### [TASK INSTRUCTIONS]
Return exactly the lines that run from the beginning through the line containing "npr = np.random.default_rng(7)", both included, and no others.

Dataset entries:

>> Start

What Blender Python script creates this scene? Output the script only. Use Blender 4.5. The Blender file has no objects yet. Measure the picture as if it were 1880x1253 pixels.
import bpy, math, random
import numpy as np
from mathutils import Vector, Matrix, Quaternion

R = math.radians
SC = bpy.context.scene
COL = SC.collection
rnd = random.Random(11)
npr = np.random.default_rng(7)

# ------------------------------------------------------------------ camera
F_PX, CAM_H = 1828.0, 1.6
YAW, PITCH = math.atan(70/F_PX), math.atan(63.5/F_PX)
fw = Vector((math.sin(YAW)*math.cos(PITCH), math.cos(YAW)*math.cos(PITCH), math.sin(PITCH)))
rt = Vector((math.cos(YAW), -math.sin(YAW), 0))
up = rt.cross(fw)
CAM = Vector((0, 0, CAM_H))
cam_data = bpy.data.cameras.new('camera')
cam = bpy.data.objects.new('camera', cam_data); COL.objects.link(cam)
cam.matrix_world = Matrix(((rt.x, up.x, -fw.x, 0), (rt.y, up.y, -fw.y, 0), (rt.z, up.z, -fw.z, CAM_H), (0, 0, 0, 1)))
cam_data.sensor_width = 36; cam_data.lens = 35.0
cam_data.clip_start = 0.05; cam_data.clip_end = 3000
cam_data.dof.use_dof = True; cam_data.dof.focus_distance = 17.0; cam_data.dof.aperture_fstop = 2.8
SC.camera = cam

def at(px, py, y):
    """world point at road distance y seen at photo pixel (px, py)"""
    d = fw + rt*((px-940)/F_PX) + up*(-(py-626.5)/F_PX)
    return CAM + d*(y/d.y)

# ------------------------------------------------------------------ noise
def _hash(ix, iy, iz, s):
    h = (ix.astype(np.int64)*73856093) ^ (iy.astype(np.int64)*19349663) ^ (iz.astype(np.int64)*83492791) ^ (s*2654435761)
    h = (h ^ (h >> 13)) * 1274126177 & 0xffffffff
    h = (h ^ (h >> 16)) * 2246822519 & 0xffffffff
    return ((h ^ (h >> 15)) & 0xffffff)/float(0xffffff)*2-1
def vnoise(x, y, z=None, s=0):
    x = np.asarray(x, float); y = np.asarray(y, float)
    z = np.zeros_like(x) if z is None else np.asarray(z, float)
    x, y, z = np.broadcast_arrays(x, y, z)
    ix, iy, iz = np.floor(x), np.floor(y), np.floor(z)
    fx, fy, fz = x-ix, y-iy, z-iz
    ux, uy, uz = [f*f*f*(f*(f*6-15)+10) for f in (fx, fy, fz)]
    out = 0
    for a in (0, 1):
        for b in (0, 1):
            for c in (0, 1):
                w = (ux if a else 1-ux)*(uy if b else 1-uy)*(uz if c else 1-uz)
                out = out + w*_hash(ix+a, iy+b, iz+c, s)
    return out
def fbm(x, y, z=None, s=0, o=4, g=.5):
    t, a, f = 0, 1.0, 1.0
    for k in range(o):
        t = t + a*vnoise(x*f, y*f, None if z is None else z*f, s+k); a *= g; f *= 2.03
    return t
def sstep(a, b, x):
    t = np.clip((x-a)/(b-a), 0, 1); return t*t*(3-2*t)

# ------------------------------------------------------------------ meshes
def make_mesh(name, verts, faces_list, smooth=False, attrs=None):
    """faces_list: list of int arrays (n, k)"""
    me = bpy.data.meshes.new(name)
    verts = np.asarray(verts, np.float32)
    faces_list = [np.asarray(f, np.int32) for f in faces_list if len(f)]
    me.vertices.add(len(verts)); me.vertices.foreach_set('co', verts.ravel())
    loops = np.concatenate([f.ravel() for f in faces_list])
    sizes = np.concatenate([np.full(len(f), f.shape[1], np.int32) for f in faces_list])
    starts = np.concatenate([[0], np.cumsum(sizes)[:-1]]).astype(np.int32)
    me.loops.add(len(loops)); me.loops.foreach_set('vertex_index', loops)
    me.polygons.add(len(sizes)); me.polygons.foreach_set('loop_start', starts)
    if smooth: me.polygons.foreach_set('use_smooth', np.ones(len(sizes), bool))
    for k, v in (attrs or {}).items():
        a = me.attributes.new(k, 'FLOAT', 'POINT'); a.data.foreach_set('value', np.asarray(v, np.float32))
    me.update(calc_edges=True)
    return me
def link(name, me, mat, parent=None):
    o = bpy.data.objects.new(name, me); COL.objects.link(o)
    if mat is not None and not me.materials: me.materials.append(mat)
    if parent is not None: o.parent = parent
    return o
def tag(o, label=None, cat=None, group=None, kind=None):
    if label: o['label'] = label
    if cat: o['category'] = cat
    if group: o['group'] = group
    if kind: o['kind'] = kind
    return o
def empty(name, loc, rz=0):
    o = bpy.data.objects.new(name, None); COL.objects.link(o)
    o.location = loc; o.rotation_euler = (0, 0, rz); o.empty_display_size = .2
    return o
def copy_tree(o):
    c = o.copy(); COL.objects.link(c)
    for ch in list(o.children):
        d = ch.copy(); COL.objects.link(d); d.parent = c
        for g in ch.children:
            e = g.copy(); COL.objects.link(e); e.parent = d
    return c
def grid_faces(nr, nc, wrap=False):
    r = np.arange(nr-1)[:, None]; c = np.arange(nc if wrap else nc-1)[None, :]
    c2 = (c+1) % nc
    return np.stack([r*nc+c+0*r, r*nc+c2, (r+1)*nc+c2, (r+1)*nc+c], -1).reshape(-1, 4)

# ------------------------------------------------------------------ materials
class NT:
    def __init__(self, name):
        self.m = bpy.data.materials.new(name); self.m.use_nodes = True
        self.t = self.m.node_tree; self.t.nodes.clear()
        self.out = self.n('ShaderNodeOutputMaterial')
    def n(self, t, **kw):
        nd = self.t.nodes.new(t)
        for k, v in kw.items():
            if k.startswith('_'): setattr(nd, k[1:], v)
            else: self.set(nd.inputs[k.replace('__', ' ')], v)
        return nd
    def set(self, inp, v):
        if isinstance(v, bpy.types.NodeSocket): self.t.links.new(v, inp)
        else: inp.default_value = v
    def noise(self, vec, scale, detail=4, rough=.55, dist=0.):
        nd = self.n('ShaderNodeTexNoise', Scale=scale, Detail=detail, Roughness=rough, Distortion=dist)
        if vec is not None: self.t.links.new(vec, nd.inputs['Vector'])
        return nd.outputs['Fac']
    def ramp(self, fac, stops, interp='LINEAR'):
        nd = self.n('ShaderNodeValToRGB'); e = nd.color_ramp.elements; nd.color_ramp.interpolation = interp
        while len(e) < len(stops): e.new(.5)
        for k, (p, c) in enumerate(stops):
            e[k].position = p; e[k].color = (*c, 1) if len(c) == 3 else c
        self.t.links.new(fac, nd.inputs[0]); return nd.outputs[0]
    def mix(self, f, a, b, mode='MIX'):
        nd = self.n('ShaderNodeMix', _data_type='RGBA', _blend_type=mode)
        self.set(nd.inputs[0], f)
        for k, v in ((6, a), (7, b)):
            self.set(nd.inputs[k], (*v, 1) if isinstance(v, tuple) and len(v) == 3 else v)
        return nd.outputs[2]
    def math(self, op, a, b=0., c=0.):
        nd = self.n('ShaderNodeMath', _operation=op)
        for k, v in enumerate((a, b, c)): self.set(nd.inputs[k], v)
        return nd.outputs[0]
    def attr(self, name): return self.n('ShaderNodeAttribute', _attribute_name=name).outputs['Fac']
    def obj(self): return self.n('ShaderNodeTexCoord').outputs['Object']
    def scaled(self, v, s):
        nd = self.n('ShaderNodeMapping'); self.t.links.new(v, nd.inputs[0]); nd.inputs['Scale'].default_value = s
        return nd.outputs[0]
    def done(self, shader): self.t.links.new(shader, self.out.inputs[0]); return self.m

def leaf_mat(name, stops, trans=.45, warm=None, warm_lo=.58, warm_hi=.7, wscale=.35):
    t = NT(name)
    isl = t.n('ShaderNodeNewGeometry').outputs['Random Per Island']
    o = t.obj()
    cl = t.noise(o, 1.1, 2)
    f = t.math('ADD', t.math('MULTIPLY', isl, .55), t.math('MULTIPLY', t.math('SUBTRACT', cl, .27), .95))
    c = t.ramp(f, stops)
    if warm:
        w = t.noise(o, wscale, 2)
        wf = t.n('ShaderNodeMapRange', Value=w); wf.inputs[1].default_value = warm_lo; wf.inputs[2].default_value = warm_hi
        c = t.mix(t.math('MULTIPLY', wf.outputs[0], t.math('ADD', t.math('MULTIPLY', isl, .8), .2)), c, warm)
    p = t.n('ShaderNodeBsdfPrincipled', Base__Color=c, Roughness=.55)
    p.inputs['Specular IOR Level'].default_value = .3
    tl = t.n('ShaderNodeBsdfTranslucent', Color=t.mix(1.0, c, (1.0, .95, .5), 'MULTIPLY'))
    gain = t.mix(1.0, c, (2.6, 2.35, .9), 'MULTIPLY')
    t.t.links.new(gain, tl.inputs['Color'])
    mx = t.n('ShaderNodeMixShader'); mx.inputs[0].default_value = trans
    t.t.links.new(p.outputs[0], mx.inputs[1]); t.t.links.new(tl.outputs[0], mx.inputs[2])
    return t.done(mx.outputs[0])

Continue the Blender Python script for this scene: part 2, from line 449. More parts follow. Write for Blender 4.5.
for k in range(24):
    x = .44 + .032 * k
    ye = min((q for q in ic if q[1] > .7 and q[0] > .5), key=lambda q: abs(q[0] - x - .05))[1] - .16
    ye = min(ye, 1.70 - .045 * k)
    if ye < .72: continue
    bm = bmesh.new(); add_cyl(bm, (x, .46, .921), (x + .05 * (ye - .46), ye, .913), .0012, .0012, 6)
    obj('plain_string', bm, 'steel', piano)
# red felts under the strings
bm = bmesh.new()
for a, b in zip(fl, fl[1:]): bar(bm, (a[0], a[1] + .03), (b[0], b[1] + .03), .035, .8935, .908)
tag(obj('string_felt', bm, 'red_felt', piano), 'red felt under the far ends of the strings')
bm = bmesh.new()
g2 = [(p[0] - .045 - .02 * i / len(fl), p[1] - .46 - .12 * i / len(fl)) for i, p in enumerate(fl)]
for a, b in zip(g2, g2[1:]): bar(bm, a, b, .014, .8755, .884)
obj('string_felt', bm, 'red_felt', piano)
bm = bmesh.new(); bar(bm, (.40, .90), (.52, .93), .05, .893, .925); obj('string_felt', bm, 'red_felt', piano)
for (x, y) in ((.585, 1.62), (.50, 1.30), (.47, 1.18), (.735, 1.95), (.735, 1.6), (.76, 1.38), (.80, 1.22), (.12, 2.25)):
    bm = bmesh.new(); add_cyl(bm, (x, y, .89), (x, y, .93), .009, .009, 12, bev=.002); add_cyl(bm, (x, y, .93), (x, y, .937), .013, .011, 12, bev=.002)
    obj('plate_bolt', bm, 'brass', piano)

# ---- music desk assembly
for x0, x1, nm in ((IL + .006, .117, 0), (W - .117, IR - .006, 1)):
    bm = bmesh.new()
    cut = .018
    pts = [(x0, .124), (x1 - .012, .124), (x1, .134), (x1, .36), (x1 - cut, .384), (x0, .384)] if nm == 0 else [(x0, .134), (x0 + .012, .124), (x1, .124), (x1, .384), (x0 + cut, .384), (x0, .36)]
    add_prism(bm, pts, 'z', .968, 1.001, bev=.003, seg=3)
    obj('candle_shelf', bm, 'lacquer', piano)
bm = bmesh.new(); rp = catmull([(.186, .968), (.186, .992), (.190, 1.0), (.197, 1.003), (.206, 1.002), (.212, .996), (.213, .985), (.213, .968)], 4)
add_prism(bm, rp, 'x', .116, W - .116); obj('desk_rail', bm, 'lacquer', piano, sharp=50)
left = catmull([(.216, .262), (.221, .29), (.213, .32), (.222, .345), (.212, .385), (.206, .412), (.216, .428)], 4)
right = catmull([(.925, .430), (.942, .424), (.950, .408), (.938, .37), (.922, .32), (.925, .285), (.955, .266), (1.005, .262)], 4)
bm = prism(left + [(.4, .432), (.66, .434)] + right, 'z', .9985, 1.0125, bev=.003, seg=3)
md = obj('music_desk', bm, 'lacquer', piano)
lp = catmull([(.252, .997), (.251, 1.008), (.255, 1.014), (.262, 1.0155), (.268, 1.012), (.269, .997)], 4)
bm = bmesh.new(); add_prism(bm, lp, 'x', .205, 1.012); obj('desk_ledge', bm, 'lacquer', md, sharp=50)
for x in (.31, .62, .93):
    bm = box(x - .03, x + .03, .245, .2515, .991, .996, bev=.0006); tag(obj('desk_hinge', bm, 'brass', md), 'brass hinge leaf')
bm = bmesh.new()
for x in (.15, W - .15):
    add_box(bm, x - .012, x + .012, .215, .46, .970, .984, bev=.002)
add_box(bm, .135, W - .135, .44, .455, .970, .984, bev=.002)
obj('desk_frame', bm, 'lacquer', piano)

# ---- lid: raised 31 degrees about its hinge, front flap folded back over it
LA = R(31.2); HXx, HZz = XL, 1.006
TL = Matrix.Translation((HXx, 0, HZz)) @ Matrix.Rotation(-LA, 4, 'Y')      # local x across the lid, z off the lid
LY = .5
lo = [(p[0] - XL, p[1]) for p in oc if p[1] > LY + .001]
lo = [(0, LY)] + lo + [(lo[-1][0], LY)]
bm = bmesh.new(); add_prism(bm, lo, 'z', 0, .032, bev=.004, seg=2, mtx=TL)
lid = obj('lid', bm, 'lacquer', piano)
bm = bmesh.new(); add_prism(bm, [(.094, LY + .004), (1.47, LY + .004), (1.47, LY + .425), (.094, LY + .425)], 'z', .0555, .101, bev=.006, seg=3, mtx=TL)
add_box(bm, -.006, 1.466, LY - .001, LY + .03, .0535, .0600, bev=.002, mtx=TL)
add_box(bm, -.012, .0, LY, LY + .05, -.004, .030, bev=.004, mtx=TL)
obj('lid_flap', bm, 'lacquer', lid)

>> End

### [IN RESPONSE]
What Blender Python script creates this scene? Output the script only. Use Blender 4.5. The Blender file has no objects yet. Measure the picture as if it were 1880x1253 pixels.
import bpy, math, random
import numpy as np
from mathutils import Vector, Matrix, Quaternion

R = math.radians
SC = bpy.context.scene
COL = SC.collection
rnd = random.Random(11)
npr = np.random.default_rng(7)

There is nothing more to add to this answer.